**REQUIREMENTS**
Here is the task for the listing below: output exactly the lines from the one containing "Model this scene" through the one containing "PI = math.pi", and leave out the pictures.

[3D scene scripts]
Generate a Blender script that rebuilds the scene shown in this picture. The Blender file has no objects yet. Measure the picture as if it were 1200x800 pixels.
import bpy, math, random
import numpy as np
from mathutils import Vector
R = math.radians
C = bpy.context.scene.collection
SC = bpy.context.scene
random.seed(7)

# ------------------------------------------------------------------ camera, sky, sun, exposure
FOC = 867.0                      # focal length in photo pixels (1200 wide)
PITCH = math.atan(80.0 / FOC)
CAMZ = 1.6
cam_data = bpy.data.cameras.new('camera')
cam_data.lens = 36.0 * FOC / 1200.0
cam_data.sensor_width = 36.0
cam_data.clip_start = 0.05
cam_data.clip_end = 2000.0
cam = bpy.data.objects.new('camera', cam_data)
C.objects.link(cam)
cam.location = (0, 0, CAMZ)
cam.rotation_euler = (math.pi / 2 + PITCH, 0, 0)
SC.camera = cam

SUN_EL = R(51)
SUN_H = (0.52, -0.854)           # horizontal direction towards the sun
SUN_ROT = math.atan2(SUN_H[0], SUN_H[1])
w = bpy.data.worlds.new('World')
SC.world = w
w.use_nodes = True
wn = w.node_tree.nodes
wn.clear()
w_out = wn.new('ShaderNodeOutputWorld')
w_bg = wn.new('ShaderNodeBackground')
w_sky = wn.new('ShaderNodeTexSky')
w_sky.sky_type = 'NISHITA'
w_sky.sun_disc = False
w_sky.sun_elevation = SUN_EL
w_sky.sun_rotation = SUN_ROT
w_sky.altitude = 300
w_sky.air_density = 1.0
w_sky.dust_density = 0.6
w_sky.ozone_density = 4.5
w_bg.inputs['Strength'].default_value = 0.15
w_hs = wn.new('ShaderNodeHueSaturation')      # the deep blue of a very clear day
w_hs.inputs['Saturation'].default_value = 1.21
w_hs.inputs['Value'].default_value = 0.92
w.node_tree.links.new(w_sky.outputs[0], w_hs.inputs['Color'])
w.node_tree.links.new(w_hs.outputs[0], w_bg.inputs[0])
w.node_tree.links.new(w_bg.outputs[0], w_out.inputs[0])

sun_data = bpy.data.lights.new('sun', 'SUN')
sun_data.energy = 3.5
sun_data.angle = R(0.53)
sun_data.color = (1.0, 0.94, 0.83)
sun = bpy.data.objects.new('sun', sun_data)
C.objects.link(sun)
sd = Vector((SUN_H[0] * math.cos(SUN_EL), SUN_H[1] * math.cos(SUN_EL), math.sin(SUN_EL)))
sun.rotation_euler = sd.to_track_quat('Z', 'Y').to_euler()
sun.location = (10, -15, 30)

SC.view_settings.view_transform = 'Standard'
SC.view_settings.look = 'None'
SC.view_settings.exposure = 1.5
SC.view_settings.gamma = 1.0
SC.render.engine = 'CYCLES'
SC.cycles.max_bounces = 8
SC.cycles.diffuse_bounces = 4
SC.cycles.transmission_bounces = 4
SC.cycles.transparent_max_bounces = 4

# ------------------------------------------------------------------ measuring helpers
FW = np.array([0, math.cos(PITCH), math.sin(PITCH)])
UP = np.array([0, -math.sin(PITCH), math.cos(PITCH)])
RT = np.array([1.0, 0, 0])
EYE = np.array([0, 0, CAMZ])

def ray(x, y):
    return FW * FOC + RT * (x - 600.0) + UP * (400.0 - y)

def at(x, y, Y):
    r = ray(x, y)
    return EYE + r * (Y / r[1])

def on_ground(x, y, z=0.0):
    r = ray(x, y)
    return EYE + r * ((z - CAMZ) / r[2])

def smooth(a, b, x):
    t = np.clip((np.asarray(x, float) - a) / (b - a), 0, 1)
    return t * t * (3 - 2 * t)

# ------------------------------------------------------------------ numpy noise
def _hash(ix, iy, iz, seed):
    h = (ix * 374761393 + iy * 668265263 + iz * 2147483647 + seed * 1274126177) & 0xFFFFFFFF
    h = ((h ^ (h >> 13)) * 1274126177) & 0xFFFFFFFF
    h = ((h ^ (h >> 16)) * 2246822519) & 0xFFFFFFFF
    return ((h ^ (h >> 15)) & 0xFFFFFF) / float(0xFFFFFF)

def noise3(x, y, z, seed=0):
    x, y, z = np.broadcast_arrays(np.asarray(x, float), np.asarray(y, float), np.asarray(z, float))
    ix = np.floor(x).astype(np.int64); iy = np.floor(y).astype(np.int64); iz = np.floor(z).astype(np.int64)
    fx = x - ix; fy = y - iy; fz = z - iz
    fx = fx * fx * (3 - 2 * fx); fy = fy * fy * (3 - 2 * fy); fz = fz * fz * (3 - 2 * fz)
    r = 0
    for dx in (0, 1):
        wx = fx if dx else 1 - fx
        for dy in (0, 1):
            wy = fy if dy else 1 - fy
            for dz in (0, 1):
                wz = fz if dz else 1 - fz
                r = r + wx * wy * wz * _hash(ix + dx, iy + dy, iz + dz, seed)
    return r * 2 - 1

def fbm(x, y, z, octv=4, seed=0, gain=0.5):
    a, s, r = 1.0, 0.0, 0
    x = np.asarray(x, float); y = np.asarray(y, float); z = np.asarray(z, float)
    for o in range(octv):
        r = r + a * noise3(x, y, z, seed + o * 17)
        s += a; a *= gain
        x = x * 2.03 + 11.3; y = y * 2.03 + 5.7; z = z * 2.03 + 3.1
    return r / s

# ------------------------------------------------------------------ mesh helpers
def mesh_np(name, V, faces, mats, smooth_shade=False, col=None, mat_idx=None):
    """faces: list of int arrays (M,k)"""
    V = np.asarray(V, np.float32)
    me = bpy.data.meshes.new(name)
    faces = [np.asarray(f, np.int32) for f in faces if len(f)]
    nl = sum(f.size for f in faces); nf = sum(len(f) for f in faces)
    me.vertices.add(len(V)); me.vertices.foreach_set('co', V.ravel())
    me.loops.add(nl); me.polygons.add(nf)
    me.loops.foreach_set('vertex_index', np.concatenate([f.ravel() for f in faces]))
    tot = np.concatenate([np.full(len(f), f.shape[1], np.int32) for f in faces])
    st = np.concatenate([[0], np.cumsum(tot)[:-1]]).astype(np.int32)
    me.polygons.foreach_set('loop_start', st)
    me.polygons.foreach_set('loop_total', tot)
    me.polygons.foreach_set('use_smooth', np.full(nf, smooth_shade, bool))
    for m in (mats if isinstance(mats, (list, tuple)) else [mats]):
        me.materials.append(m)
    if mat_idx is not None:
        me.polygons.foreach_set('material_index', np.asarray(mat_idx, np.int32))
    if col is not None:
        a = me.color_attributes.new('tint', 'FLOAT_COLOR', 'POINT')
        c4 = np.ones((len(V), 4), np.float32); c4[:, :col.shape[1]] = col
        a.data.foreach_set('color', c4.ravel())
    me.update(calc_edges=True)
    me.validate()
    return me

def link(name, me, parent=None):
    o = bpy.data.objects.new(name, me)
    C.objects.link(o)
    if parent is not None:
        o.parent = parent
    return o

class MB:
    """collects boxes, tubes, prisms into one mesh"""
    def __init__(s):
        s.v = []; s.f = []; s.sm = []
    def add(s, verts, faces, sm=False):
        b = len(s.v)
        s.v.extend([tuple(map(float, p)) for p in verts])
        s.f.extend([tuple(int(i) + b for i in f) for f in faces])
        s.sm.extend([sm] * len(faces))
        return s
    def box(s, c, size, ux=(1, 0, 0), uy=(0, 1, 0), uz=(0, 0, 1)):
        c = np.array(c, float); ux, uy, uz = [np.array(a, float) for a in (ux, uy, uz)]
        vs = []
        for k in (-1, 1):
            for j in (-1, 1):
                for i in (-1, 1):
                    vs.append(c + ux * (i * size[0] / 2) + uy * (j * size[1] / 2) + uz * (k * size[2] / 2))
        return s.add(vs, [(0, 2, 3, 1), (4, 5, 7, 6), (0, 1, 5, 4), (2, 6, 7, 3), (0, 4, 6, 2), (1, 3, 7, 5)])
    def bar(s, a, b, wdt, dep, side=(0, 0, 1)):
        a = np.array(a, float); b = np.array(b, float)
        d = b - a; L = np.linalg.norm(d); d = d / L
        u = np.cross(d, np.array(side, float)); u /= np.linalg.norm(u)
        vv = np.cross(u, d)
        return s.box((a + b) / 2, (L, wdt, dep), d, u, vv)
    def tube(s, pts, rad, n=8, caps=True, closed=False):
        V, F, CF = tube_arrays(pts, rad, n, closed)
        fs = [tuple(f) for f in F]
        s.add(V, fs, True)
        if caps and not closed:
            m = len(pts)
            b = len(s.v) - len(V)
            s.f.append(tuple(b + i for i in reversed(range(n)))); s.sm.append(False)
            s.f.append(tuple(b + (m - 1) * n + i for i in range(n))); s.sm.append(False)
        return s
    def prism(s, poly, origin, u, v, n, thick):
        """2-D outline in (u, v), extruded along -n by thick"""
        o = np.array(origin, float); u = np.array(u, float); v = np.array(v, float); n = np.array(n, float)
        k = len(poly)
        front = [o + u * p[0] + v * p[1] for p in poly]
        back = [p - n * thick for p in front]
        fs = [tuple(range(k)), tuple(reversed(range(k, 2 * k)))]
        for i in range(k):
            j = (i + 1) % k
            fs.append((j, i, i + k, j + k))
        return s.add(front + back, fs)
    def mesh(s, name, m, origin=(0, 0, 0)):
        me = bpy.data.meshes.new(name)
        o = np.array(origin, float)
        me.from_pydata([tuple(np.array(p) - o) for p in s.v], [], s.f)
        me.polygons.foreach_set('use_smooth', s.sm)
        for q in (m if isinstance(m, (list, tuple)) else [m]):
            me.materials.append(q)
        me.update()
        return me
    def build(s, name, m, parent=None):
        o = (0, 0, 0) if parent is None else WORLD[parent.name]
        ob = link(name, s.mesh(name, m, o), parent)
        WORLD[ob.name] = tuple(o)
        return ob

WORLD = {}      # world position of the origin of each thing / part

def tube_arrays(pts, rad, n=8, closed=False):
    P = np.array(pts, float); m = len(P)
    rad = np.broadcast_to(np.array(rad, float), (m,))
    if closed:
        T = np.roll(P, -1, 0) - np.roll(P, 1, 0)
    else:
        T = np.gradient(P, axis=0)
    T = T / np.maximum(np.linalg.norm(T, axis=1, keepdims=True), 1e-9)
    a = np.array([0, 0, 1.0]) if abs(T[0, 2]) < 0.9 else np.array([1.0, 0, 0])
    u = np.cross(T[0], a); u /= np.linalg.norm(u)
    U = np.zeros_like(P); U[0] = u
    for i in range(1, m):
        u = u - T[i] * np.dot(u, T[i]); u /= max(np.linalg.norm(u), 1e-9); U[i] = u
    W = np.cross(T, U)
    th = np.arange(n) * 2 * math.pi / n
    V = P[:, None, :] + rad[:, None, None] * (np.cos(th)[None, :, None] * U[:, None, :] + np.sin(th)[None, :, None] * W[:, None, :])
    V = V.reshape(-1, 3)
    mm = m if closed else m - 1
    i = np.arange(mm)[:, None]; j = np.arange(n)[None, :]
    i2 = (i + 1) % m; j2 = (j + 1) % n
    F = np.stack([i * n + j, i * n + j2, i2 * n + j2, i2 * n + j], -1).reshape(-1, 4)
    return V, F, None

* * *

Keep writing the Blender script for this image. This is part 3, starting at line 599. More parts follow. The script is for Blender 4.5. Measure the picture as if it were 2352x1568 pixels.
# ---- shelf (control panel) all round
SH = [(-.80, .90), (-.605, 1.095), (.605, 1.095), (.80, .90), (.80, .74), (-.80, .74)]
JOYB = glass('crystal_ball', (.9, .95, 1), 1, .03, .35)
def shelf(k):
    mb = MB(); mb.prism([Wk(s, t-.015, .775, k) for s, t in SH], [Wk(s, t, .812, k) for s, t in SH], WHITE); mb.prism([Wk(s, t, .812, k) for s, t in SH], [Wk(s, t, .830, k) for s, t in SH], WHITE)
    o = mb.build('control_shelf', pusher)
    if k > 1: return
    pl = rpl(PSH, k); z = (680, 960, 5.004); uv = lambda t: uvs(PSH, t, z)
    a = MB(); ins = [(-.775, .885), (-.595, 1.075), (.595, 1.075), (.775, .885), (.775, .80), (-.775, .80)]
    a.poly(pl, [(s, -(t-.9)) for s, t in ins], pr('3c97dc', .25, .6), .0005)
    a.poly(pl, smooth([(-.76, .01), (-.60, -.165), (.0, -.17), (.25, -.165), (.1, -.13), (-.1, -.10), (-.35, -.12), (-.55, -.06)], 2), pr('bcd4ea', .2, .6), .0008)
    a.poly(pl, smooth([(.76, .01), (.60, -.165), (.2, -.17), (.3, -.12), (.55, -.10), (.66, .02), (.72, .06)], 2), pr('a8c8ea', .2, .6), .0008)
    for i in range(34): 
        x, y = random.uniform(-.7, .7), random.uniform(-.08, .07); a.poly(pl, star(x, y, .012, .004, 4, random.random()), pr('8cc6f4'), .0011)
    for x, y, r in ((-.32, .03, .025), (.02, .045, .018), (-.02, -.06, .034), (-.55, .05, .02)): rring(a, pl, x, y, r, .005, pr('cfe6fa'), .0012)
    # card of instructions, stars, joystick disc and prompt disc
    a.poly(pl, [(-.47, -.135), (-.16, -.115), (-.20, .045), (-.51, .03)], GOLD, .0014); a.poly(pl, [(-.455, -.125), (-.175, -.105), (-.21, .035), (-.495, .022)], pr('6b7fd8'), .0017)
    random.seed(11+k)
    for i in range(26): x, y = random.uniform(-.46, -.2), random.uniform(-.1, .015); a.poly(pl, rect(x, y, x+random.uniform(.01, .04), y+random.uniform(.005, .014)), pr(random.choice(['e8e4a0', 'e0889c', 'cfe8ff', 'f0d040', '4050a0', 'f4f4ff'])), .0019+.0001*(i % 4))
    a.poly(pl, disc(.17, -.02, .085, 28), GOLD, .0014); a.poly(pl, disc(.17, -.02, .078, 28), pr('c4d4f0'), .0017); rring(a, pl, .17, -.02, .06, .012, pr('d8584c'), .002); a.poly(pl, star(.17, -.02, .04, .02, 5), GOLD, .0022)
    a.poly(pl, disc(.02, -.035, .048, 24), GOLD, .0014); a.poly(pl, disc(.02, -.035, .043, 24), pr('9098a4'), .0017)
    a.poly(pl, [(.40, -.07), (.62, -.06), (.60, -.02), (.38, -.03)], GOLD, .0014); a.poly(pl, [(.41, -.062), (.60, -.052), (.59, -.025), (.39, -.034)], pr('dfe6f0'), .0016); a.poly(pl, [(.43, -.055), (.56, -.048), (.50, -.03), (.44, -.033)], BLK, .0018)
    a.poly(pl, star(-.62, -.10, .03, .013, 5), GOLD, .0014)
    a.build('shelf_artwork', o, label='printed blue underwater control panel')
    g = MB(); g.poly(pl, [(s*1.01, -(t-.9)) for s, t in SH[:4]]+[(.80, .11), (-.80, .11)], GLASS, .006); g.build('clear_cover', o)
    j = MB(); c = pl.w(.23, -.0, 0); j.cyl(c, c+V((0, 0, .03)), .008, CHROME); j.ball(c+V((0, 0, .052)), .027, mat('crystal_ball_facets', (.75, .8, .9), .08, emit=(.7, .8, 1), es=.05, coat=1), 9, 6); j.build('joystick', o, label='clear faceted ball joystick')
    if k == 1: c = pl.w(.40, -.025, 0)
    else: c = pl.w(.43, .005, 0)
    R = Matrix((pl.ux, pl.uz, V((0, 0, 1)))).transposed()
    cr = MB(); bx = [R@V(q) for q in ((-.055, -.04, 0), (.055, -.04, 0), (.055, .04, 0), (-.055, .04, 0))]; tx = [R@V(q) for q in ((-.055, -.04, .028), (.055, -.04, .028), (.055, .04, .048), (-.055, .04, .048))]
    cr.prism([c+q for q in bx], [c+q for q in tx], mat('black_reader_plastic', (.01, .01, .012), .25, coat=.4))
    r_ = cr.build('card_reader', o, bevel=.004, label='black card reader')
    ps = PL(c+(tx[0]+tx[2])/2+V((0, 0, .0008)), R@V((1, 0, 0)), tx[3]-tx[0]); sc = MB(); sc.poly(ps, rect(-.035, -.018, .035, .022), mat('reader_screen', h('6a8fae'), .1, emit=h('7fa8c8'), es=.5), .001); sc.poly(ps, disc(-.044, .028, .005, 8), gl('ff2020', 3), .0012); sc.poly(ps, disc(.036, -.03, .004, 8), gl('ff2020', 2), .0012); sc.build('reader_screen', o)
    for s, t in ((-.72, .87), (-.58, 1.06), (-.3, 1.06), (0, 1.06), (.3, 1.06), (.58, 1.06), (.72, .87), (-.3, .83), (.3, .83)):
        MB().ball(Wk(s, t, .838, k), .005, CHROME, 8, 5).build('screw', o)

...

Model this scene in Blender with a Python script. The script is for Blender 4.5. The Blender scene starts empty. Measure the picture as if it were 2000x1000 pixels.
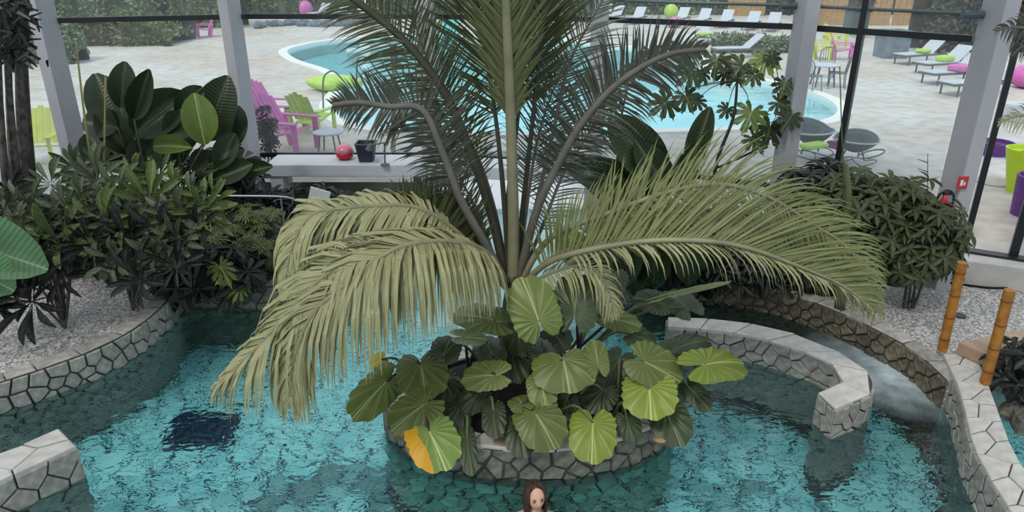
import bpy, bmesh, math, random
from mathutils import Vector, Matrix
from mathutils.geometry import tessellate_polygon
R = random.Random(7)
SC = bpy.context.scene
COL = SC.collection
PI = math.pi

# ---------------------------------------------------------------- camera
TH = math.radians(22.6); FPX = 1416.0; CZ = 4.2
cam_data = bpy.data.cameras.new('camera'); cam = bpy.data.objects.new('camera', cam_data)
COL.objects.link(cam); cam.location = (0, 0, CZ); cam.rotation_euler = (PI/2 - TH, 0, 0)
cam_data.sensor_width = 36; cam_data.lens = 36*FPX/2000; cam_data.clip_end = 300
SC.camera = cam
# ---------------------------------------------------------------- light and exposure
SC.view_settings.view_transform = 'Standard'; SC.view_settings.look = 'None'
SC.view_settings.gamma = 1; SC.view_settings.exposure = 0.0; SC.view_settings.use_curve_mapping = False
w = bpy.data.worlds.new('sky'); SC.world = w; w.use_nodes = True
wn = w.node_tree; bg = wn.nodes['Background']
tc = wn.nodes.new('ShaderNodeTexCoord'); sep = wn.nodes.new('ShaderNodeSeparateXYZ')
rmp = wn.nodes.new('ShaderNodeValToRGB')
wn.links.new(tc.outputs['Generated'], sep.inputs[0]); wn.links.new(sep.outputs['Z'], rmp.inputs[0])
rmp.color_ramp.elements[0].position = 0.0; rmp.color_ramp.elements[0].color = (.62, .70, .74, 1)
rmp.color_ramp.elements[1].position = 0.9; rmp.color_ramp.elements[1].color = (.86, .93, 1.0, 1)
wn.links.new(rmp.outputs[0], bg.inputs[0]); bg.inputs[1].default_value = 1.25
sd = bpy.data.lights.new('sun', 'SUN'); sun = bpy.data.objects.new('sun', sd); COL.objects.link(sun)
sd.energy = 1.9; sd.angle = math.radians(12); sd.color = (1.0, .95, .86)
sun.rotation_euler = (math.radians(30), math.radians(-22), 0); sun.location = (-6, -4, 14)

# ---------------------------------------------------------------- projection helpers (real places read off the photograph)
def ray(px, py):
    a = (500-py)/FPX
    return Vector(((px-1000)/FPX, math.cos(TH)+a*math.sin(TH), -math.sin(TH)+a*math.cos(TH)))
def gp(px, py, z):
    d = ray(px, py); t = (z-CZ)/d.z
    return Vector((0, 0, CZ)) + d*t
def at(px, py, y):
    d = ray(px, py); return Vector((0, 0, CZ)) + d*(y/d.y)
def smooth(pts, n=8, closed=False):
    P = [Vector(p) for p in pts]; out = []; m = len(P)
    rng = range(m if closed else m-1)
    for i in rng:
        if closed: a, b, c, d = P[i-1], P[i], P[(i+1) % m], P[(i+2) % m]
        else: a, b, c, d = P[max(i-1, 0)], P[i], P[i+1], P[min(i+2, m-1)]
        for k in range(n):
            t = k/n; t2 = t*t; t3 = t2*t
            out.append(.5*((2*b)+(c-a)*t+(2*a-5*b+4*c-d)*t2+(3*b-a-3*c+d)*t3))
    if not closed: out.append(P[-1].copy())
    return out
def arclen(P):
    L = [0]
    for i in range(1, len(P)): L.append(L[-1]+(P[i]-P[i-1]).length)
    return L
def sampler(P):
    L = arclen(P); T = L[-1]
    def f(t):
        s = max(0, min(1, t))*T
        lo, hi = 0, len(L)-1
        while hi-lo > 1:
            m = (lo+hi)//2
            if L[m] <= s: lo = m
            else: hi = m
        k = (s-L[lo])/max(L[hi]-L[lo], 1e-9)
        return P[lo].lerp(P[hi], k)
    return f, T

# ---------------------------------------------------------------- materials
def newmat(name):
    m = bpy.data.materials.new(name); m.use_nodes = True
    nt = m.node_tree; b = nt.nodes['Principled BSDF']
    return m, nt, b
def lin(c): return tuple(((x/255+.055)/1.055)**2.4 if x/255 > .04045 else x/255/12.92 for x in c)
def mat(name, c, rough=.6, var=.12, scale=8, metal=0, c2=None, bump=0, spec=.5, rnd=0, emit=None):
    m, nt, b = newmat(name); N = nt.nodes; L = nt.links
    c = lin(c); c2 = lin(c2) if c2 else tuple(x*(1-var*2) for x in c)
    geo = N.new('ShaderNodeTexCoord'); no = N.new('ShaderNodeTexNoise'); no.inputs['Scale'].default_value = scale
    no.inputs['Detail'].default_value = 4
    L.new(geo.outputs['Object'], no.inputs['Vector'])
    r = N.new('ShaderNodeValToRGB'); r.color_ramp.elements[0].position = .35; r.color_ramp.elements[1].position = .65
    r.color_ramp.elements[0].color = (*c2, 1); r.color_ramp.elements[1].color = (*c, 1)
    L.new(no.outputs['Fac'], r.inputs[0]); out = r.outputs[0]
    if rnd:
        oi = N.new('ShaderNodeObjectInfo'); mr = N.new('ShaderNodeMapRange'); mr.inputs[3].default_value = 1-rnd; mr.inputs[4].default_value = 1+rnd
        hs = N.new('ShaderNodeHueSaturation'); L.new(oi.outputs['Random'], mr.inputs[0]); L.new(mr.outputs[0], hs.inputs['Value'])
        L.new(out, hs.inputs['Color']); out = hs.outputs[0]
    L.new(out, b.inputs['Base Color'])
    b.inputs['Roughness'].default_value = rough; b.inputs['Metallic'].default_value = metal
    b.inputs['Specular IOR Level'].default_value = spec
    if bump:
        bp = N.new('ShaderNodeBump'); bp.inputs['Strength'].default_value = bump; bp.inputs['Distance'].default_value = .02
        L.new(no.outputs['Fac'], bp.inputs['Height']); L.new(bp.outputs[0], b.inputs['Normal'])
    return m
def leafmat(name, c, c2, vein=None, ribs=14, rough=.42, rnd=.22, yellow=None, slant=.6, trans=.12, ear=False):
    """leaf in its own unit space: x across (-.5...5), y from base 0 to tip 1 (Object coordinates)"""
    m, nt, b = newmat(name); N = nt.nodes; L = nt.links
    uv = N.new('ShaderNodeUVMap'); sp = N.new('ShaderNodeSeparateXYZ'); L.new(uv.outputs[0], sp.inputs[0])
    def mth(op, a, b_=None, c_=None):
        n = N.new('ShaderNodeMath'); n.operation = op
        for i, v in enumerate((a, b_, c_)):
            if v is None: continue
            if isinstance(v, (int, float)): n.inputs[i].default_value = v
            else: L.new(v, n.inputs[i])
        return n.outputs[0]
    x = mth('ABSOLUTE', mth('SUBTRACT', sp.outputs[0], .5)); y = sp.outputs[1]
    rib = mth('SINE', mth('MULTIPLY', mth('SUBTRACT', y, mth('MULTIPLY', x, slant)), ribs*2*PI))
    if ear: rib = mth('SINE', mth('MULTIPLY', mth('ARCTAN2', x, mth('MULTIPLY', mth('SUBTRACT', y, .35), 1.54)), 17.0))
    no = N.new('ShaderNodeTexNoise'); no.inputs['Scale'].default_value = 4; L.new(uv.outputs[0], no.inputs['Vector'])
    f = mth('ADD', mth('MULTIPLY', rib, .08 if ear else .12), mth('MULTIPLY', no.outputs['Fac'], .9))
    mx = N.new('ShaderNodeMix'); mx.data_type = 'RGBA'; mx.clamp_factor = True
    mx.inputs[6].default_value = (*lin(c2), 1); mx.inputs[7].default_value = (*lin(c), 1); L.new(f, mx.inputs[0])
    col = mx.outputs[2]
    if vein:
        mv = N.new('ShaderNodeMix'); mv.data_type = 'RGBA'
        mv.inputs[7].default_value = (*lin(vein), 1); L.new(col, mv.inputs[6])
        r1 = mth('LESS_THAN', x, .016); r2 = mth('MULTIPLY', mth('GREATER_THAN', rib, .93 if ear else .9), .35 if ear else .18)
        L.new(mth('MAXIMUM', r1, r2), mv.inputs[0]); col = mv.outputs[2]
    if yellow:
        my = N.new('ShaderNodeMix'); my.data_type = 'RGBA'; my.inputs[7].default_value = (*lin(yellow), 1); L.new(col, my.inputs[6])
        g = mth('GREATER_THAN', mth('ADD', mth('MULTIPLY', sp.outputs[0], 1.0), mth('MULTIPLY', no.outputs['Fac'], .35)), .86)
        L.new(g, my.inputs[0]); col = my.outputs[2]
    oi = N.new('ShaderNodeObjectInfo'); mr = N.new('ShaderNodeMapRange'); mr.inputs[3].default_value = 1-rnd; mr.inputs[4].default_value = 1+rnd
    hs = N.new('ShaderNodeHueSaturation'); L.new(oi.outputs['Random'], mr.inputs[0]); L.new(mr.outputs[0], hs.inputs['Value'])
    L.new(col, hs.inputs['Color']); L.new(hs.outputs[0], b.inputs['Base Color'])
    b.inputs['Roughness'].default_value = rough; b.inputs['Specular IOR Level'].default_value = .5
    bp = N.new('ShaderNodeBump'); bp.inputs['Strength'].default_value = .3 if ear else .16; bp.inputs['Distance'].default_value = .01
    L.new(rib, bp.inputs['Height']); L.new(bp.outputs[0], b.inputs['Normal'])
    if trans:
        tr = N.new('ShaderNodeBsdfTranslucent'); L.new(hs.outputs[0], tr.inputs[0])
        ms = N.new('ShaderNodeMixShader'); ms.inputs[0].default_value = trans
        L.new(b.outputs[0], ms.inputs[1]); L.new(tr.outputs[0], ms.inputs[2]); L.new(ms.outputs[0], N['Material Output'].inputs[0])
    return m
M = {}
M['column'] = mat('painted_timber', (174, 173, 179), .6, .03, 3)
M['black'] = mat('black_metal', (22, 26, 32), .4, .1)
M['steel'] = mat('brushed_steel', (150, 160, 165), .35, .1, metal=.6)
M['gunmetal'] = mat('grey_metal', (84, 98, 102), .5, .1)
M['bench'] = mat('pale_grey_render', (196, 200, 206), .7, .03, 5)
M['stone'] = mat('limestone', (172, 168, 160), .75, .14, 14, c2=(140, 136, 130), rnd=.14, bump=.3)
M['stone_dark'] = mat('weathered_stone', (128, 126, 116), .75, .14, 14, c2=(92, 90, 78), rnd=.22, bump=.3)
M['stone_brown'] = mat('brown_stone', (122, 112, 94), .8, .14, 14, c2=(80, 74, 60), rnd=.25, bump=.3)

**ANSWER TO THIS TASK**
Model this scene in Blender with a Python script. The script is for Blender 4.5. The Blender scene starts empty. Measure the picture as if it were 2000x1000 pixels.
import bpy, bmesh, math, random
from mathutils import Vector, Matrix
from mathutils.geometry import tessellate_polygon
R = random.Random(7)
SC = bpy.context.scene
COL = SC.collection
PI = math.pi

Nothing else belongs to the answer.